I wanted to know what the original vanity card said, so I went to Chuck Lorre's website. Here's the original version of the vanity card:
In tonight's episode we explored the subject of lying to avoid hurting someone's feelings. During the climactic final scene, the character of "Cousin Leo" blamed his fabricated drug addiction on having been molested in the Philippines by an equally fabricated Naval officer named Chaplain Horrigan. In the original shooting script the make-believe molester was called Father Horrigan. CBS strongly objected to this. Their concern was that Catholic viewers would be offended by any suggestion that a Catholic priest would molest a child. I argued that several billion dollars in punitive damage payments established a reasonable link between priests and diddled kids. My argument fell on deaf ears (no offense to our hearing-impaired viewers). Outraged, I decided I was an eight-hundred pound gorilla and threatened to shoot the scene as written. Their lawyers, eight-pound spider monkeys at best, threatened to cut it. I immediately blinked and changed the word "father" to "chaplain." CBS's problem went away. Apparently, a non-denominational, drunken pedophile is inoffensive. But more importantly, our Catholic viewers did not get their feelings hurt.
I think Lorre was right to stand up to the censorship, but I can't blame him for giving in.
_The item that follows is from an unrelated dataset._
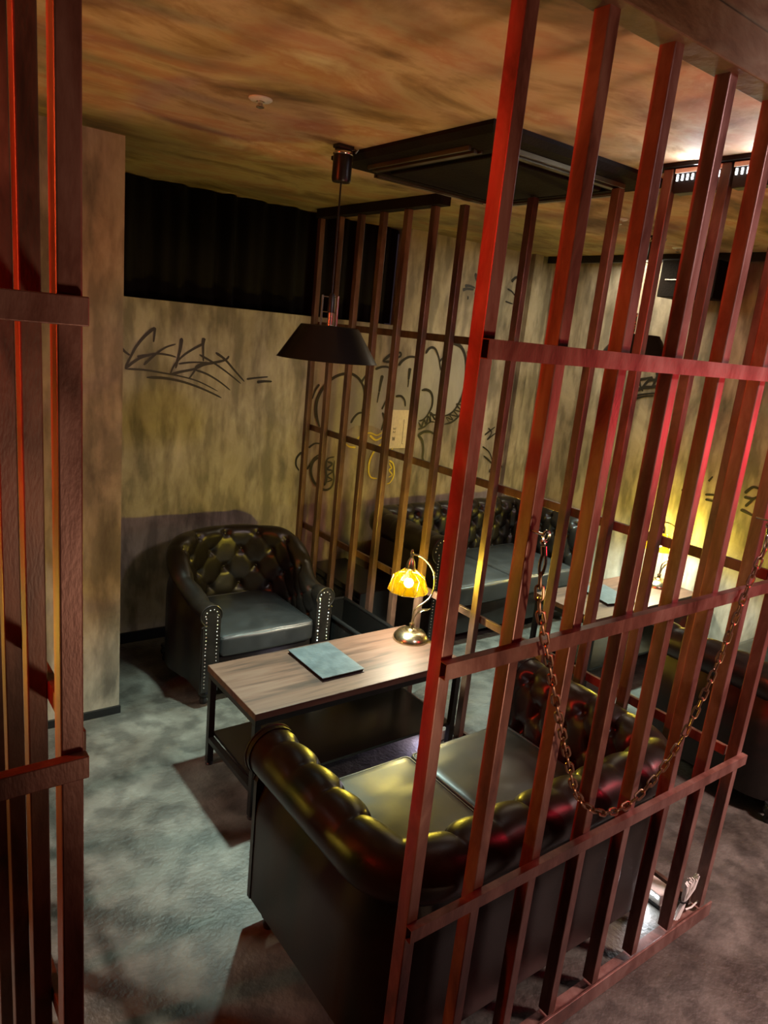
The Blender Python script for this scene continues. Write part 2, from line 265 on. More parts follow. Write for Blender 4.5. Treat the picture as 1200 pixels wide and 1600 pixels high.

So soon after the strike, you don't want to rock the boat any more than you have to. But I give him a lot of credit for deciding to post this on the Internet anyway, since CBS could still take him to task over it.
Lorre makes a good point: It is public knowledge that the Catholic Church had a history of molesting kids. I can't imagine that using that fact in the show would offend Catholics even more than they were already offended by their priests. And let me be frank, I am not trying to slam Catholics here, just stating a point that the censorship was unnecessary.
So thank you, Chuck Lorre, for bringing this to our attention. I'm much better educated for it.